▶ Exercise details
Report the count of lines below that include "follow", without any other text.

▶ Supplied records
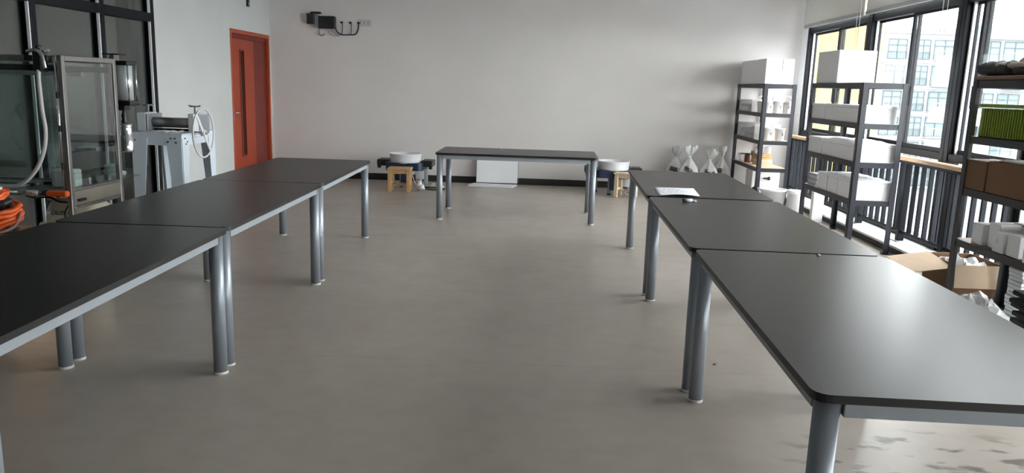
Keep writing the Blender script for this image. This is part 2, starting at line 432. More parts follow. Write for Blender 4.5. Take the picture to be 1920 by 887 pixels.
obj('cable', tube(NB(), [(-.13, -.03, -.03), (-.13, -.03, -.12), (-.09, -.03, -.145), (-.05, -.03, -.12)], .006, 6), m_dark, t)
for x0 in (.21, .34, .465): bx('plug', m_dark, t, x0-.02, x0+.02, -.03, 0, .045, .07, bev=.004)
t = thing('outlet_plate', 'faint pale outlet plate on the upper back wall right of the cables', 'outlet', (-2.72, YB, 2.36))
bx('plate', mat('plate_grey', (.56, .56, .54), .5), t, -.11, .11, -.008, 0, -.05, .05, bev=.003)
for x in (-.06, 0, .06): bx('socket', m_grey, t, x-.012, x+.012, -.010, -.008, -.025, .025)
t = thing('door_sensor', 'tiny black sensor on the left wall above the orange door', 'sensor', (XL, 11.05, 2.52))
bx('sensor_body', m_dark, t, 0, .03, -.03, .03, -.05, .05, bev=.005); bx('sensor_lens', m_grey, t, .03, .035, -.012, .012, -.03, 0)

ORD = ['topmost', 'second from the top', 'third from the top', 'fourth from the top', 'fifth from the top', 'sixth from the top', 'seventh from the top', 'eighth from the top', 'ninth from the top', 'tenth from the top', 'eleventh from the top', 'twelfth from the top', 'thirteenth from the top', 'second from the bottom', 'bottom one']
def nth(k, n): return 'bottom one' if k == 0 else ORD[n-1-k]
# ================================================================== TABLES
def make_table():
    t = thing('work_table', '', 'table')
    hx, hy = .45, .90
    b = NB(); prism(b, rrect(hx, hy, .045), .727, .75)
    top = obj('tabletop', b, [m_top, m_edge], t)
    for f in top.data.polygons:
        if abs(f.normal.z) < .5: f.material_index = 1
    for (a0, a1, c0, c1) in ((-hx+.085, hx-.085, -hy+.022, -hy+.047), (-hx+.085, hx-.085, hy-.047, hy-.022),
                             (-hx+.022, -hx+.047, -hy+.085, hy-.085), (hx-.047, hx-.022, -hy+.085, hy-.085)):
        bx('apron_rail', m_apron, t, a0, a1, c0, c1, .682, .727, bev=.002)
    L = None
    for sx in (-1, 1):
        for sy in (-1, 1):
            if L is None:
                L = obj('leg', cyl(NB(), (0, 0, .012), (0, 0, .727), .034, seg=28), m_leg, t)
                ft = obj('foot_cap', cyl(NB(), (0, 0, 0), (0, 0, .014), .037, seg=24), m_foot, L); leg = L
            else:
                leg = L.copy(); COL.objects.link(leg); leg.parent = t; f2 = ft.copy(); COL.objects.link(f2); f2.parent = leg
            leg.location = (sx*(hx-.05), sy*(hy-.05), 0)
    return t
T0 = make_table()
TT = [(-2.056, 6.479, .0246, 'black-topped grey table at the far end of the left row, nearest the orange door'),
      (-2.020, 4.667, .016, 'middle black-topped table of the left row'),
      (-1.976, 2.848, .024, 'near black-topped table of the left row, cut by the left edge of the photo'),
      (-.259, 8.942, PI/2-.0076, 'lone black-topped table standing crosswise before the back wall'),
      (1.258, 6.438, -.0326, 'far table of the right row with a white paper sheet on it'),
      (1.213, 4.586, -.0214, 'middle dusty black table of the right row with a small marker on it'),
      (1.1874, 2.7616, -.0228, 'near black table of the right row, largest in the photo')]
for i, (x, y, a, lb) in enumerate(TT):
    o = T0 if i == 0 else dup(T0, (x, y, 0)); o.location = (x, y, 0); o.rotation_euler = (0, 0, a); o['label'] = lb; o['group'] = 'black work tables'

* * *

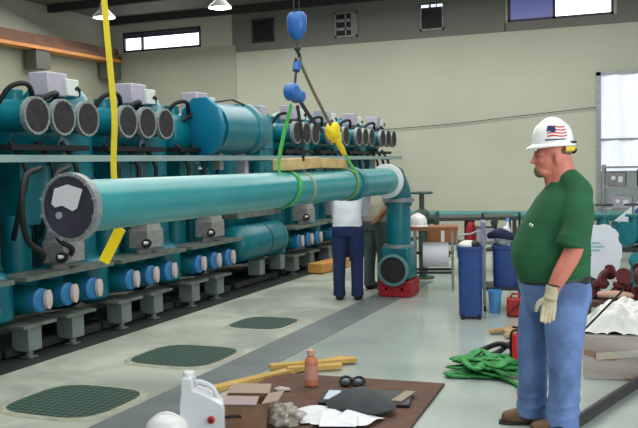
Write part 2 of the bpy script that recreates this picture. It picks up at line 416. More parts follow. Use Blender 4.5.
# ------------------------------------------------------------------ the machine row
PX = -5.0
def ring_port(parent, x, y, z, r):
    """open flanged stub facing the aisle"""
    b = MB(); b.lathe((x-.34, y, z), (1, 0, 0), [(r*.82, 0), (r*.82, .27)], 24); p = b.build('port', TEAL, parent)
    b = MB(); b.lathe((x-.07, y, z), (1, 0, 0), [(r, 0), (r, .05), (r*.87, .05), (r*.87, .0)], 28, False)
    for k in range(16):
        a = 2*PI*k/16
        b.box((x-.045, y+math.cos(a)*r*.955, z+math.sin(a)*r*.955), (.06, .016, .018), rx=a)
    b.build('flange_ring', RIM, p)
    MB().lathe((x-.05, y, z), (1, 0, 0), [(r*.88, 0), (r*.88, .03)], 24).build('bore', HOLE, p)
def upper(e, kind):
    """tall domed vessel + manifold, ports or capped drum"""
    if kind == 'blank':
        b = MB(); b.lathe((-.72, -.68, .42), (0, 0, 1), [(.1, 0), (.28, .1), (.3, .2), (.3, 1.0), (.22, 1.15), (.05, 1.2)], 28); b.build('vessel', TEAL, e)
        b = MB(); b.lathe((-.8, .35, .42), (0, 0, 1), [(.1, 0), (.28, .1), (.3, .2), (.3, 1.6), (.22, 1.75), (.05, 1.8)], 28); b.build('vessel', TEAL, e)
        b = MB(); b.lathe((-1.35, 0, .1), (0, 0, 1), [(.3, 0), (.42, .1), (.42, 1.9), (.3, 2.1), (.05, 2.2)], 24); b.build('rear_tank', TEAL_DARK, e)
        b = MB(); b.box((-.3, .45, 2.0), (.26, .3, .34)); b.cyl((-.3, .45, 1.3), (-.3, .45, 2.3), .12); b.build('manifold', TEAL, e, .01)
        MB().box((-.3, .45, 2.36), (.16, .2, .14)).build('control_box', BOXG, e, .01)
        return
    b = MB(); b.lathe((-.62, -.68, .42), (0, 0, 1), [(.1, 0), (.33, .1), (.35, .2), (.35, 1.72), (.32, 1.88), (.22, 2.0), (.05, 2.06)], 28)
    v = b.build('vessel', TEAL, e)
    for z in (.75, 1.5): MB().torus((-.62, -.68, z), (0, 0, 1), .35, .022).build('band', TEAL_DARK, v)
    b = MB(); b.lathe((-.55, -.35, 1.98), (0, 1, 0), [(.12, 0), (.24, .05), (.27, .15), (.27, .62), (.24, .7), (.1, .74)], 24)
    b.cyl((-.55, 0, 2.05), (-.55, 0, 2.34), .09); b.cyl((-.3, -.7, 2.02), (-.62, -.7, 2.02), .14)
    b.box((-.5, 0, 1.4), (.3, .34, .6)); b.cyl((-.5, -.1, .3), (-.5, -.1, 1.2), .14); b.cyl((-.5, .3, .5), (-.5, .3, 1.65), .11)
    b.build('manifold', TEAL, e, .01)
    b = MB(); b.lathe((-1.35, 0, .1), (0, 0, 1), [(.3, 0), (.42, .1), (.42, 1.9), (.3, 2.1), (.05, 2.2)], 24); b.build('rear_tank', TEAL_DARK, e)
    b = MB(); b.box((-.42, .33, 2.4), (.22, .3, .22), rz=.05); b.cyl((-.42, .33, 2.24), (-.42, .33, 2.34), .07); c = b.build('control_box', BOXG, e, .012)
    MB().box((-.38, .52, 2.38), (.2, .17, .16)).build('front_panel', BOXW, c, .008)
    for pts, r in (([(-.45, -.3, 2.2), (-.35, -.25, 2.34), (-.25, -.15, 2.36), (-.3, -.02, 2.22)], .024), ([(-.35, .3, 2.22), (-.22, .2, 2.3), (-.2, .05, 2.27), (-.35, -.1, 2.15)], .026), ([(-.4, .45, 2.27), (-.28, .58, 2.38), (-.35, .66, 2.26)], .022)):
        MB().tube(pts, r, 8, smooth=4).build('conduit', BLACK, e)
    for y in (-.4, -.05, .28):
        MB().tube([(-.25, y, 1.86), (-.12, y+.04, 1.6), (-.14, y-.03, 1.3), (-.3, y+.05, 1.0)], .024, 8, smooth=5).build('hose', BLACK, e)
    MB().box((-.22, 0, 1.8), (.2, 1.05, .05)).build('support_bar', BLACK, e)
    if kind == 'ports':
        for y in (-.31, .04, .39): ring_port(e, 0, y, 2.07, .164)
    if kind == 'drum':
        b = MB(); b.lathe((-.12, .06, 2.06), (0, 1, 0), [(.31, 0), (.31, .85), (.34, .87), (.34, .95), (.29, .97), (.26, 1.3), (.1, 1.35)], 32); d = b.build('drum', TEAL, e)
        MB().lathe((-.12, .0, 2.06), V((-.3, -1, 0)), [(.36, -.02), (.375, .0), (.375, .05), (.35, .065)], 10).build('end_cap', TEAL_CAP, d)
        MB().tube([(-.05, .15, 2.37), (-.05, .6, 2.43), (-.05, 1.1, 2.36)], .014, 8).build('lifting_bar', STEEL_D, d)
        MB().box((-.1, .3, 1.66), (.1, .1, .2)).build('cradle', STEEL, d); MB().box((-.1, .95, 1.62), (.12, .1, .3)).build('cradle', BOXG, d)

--

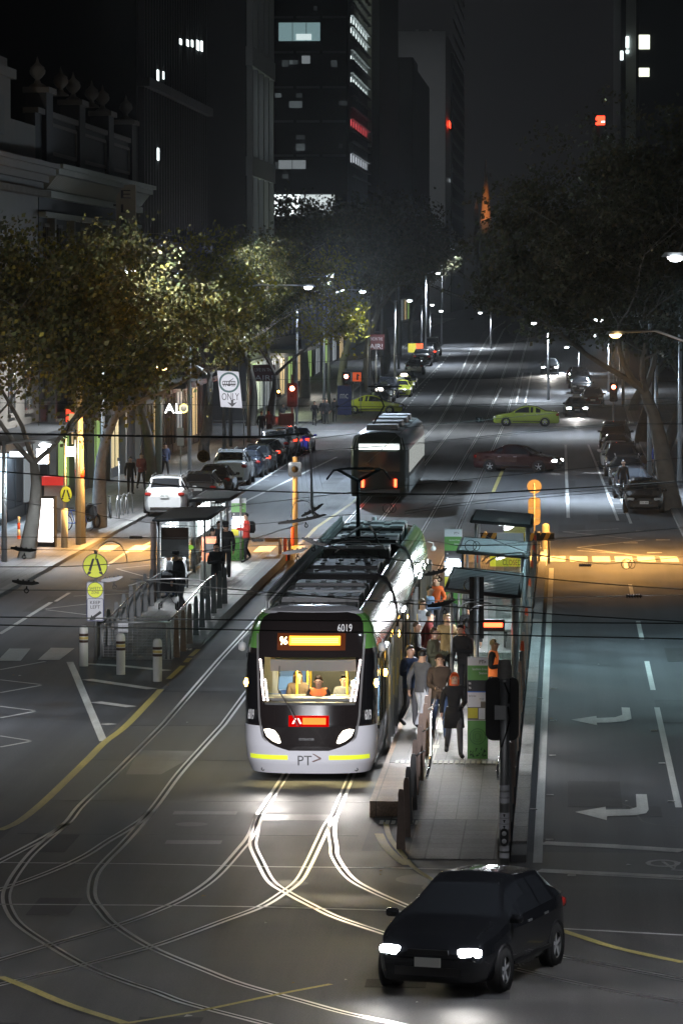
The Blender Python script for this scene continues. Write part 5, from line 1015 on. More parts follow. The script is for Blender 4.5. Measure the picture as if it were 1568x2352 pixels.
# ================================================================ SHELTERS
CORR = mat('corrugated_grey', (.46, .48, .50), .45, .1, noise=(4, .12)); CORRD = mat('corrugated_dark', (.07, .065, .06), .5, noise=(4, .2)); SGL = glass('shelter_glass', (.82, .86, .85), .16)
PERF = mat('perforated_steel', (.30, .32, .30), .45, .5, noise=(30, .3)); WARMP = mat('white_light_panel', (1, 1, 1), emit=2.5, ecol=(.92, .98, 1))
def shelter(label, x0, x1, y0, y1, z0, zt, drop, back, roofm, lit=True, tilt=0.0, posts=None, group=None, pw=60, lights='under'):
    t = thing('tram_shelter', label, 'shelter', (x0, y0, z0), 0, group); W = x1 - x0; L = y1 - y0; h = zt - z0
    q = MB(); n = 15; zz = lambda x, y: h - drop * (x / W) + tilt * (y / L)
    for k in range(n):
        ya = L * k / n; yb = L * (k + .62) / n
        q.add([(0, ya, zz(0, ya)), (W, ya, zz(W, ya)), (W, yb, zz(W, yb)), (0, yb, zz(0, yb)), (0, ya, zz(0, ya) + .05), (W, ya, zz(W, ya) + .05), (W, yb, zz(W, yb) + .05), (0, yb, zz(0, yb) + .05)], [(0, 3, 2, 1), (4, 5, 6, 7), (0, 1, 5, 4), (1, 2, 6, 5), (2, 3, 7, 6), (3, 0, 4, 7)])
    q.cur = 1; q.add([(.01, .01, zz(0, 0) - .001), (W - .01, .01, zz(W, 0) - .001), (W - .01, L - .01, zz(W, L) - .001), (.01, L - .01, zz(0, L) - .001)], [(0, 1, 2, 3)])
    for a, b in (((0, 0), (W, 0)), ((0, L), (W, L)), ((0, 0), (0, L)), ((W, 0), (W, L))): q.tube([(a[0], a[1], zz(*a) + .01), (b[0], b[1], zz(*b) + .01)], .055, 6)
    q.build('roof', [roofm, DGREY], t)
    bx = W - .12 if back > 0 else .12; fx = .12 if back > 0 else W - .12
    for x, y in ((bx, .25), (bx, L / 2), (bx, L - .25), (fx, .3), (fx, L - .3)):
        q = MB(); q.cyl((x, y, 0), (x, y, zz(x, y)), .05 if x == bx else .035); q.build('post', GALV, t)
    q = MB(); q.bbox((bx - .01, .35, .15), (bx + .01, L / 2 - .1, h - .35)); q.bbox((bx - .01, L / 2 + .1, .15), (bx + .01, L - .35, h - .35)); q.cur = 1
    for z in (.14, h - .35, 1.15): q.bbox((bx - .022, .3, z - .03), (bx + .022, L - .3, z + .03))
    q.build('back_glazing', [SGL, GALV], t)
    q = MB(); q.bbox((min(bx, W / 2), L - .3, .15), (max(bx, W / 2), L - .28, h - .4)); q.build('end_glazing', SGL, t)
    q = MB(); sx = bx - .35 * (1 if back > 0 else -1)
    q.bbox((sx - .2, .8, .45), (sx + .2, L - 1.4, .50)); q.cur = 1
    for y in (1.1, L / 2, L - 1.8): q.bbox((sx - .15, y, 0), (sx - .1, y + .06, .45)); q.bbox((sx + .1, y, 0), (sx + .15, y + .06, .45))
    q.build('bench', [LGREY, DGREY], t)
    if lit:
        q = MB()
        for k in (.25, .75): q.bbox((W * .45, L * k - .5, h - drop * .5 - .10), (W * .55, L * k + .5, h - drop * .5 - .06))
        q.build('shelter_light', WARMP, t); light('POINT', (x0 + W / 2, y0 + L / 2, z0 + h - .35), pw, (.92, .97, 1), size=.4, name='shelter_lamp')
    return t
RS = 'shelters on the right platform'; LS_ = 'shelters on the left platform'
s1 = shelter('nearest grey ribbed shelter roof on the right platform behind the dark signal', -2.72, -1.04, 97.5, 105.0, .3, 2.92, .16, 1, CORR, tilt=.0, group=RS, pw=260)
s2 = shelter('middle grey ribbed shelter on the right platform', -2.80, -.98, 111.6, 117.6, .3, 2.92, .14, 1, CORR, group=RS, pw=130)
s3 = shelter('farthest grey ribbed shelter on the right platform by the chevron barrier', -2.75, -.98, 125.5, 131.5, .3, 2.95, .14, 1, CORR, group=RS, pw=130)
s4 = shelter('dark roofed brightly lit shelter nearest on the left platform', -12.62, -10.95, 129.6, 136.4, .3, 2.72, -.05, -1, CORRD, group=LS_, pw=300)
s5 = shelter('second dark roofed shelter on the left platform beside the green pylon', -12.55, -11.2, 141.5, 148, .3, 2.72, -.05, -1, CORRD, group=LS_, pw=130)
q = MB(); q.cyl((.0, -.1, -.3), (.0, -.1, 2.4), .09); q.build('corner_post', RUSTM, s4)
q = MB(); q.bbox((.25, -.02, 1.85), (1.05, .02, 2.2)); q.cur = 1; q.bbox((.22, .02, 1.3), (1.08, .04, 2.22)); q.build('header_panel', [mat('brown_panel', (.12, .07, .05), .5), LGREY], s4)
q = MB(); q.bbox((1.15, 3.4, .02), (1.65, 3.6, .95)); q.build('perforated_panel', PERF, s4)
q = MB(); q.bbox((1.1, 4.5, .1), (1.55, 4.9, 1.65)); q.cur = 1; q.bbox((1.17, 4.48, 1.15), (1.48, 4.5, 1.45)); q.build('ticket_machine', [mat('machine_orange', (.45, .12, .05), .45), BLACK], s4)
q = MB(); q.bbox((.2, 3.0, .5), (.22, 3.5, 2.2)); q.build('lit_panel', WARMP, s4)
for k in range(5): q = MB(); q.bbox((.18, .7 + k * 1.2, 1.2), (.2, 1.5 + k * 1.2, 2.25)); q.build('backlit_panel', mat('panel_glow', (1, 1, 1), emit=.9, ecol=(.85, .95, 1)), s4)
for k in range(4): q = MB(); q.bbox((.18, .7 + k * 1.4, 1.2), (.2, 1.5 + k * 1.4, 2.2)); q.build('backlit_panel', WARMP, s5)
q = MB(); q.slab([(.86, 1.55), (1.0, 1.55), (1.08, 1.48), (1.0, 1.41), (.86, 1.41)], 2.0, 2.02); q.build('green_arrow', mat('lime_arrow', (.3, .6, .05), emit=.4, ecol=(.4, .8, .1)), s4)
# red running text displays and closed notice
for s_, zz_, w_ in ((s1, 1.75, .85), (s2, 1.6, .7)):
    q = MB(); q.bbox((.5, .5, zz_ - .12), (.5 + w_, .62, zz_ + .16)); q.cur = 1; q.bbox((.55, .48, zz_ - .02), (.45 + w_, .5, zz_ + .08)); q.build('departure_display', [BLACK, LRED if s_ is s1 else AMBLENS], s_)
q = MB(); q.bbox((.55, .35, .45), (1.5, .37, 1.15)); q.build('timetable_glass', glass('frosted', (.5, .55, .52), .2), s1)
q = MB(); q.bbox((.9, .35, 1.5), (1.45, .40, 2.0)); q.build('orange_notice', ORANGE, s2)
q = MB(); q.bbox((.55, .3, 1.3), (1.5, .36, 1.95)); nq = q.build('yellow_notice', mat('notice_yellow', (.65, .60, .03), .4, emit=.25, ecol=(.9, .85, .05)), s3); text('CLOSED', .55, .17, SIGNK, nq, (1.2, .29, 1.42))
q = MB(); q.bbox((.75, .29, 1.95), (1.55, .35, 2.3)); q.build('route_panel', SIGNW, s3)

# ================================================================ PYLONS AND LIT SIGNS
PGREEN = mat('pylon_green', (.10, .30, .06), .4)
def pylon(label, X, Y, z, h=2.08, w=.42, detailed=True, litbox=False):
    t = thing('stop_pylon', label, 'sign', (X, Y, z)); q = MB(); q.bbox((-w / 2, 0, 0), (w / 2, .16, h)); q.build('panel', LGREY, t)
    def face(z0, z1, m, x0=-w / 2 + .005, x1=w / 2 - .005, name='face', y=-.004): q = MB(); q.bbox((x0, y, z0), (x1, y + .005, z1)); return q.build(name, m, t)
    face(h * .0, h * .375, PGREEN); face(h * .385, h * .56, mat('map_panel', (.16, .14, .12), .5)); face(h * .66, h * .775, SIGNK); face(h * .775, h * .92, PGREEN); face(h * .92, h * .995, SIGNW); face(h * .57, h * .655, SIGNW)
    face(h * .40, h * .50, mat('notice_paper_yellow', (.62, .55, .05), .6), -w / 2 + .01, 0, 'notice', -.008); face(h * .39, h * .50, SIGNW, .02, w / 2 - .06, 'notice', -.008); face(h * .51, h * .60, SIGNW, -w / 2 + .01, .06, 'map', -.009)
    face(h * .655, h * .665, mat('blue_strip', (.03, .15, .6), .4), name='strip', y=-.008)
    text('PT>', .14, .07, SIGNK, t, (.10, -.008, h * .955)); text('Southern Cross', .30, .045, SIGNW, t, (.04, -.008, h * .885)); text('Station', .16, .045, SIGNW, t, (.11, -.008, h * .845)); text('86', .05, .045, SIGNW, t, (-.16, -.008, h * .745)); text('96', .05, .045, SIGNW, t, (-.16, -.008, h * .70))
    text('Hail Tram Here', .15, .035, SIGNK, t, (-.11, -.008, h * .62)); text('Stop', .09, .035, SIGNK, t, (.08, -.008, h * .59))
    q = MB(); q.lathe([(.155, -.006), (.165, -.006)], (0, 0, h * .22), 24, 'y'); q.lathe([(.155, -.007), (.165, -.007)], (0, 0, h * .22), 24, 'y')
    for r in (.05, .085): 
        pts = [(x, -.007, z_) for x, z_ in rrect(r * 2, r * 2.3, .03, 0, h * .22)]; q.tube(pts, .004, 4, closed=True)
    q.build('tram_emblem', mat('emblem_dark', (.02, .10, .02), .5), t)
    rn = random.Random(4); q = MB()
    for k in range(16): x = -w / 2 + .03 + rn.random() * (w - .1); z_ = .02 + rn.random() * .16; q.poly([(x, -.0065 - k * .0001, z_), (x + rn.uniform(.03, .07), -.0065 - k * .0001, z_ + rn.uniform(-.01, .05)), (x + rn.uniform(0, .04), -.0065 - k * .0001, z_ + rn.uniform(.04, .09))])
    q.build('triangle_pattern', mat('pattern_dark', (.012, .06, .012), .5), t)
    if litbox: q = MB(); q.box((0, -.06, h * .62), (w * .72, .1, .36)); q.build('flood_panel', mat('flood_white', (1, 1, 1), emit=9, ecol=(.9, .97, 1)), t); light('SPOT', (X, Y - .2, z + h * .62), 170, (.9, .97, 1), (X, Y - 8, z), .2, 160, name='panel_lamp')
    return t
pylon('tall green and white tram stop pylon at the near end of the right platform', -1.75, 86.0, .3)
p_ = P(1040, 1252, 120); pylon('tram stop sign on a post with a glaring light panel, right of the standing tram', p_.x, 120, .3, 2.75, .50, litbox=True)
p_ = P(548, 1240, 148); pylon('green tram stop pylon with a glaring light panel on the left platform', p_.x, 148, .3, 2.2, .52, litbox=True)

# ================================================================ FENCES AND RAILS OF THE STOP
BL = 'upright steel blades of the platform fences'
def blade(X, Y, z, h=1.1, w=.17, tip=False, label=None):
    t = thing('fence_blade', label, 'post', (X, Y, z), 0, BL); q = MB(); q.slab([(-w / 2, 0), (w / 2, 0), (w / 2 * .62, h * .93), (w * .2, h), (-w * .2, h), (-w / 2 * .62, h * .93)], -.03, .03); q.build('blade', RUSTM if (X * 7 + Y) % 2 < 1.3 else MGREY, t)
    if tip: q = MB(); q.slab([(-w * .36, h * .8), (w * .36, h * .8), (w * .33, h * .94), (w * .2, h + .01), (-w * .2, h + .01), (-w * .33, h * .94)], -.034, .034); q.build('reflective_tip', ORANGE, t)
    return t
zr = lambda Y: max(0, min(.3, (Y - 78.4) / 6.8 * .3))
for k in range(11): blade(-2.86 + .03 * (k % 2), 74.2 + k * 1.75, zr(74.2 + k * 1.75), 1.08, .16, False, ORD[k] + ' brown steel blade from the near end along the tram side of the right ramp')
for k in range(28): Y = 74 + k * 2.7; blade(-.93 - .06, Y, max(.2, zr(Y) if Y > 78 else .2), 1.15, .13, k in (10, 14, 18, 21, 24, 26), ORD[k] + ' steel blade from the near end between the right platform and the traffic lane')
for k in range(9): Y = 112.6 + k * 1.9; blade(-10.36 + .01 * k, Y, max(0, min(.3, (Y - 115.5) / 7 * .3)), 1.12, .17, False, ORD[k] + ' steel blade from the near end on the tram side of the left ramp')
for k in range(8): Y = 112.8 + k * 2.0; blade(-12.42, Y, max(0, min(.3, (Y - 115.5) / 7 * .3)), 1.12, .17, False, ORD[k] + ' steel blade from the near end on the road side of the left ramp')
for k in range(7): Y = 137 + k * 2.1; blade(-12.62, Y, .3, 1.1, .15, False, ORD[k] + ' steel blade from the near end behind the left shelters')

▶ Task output
3